* [Task to carry out]:
Restate word for word the lines of the data below, from the first through the one that has "random.seed(11)".

* [Data shown]:
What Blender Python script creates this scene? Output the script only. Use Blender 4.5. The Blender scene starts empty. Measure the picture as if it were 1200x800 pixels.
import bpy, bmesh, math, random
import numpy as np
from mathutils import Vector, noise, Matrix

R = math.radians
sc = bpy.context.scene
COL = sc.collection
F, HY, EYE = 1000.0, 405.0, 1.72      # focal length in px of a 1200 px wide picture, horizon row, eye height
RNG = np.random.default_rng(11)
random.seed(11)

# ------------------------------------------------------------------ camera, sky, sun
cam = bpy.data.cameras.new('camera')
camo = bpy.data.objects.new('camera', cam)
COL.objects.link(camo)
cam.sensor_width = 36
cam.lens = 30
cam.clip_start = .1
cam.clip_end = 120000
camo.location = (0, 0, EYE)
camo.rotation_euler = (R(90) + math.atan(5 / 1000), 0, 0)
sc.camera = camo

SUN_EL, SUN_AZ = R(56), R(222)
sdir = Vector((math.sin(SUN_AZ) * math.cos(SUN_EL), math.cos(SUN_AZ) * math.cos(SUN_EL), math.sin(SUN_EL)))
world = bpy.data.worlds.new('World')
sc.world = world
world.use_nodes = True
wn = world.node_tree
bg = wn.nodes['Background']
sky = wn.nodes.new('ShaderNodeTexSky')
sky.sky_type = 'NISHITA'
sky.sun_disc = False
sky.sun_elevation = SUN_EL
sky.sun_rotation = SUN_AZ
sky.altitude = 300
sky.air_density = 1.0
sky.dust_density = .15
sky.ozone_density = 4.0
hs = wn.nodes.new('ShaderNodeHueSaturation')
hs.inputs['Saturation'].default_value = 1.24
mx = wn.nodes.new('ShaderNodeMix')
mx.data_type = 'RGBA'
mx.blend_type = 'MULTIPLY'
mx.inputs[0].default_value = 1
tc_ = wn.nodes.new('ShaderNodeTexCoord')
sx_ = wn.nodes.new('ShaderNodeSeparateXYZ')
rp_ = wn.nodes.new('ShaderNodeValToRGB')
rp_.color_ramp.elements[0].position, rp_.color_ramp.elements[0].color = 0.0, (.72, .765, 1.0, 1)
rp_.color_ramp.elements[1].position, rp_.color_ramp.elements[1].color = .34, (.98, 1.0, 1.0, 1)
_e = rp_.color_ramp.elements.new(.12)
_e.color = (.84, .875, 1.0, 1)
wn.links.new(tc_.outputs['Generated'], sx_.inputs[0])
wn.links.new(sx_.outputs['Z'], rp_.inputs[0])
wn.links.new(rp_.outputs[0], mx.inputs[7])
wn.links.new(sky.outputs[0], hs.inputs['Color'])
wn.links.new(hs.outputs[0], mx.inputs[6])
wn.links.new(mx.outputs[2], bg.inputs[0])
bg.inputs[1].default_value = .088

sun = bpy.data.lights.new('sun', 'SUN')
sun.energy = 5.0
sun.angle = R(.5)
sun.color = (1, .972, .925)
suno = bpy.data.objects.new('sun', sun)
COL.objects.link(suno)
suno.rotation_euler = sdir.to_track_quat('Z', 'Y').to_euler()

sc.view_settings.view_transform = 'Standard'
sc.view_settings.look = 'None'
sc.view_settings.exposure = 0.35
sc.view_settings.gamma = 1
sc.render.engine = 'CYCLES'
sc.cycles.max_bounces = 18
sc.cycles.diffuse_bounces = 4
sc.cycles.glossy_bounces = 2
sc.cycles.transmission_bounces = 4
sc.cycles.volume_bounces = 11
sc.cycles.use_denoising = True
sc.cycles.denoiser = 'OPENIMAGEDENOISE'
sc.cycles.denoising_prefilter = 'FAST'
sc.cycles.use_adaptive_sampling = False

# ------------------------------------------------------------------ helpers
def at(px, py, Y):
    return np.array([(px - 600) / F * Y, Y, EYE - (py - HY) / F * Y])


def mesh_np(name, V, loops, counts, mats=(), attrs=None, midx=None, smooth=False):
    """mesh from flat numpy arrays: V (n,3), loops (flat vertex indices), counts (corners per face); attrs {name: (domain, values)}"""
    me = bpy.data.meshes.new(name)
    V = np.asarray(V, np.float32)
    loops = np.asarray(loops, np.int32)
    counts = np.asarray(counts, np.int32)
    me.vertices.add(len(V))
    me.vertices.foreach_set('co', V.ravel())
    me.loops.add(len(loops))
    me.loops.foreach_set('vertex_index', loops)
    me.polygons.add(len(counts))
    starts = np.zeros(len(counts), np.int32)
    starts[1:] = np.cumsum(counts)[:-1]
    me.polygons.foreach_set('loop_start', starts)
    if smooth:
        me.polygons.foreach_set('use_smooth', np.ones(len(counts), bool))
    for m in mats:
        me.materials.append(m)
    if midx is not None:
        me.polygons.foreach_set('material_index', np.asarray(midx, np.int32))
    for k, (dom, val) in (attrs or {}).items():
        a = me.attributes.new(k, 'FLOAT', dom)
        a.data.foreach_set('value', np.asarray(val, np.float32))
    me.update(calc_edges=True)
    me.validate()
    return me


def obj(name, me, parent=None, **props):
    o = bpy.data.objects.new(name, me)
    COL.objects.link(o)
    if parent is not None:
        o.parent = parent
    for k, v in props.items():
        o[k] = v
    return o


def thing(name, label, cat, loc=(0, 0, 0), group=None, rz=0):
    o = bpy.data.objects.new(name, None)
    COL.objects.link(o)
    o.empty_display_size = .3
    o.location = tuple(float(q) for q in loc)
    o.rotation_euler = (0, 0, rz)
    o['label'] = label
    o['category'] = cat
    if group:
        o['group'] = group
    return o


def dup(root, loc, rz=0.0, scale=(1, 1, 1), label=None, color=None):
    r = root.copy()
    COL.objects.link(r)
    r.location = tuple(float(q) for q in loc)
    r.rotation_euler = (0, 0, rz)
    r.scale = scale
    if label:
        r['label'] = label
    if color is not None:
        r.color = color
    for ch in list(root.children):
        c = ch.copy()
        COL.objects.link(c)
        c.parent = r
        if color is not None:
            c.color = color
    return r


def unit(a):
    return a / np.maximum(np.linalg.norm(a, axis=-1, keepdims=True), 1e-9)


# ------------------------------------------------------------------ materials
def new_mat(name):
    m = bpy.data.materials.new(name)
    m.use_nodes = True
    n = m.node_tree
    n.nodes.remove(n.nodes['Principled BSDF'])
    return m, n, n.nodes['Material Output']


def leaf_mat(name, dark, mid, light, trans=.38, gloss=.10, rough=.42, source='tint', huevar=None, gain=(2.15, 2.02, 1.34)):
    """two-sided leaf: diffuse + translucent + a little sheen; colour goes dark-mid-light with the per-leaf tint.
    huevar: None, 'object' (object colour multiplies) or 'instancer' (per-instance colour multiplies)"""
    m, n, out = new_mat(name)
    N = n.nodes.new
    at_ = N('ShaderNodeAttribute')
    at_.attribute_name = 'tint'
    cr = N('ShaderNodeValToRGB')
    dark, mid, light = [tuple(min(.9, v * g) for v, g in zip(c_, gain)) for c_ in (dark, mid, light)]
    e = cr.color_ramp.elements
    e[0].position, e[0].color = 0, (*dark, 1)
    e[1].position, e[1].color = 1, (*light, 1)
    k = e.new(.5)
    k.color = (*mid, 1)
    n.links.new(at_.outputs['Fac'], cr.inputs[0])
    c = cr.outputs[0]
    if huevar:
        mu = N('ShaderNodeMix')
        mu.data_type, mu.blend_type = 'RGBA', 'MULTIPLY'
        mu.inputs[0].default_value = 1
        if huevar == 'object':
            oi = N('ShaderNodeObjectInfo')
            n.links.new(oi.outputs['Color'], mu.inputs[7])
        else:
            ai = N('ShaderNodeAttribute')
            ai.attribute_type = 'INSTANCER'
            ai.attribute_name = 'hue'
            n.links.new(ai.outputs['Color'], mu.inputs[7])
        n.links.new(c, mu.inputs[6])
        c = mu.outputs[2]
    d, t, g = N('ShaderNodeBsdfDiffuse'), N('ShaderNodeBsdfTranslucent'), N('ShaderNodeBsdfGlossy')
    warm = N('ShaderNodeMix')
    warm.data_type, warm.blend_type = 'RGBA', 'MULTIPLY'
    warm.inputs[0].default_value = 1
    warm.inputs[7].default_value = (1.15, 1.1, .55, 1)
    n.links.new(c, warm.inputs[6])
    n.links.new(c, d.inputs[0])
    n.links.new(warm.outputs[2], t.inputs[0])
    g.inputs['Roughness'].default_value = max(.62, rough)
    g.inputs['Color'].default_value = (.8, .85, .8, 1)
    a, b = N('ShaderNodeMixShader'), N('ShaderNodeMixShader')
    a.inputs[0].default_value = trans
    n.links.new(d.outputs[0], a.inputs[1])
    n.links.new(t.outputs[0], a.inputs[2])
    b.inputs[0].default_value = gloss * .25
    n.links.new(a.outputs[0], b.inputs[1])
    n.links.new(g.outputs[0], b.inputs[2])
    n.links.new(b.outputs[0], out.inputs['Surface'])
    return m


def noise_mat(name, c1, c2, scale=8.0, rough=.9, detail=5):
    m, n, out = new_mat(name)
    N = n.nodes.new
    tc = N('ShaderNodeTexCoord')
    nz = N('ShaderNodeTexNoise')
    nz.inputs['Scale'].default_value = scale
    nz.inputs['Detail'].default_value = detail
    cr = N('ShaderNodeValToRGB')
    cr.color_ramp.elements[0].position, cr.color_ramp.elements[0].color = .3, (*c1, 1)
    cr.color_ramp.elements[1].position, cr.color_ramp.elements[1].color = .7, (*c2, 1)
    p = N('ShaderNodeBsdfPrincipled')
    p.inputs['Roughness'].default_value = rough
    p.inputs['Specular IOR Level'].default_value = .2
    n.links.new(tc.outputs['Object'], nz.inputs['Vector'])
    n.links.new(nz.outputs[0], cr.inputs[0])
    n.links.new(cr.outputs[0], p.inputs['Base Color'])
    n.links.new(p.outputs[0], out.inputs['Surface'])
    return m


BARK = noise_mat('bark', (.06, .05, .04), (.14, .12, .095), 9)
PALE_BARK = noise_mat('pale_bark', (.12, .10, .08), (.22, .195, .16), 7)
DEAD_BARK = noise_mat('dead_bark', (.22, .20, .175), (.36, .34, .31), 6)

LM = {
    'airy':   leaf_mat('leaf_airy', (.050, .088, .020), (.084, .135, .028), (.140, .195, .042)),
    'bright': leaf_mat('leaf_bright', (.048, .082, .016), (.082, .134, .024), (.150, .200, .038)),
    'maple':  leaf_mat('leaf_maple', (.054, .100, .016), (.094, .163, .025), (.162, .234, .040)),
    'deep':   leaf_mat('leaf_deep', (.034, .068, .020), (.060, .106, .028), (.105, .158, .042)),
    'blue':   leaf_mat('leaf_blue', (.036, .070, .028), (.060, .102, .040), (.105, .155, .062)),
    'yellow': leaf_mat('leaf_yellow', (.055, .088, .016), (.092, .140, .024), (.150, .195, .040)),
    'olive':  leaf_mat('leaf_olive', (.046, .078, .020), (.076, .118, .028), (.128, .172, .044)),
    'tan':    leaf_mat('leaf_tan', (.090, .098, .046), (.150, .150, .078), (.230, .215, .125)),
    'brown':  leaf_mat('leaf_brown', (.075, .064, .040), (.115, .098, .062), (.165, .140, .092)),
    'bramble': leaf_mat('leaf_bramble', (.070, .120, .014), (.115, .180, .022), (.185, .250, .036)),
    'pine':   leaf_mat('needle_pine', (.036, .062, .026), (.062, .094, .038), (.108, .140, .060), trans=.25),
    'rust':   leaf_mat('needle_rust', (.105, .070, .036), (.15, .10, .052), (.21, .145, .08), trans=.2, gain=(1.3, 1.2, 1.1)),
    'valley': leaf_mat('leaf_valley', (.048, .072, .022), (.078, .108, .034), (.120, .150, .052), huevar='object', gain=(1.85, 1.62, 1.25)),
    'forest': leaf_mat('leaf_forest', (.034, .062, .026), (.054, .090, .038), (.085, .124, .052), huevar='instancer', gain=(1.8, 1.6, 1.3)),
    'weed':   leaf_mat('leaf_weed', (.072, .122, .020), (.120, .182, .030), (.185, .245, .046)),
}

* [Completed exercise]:
What Blender Python script creates this scene? Output the script only. Use Blender 4.5. The Blender scene starts empty. Measure the picture as if it were 1200x800 pixels.
import bpy, bmesh, math, random
import numpy as np
from mathutils import Vector, noise, Matrix

R = math.radians
sc = bpy.context.scene
COL = sc.collection
F, HY, EYE = 1000.0, 405.0, 1.72      # focal length in px of a 1200 px wide picture, horizon row, eye height
RNG = np.random.default_rng(11)
random.seed(11)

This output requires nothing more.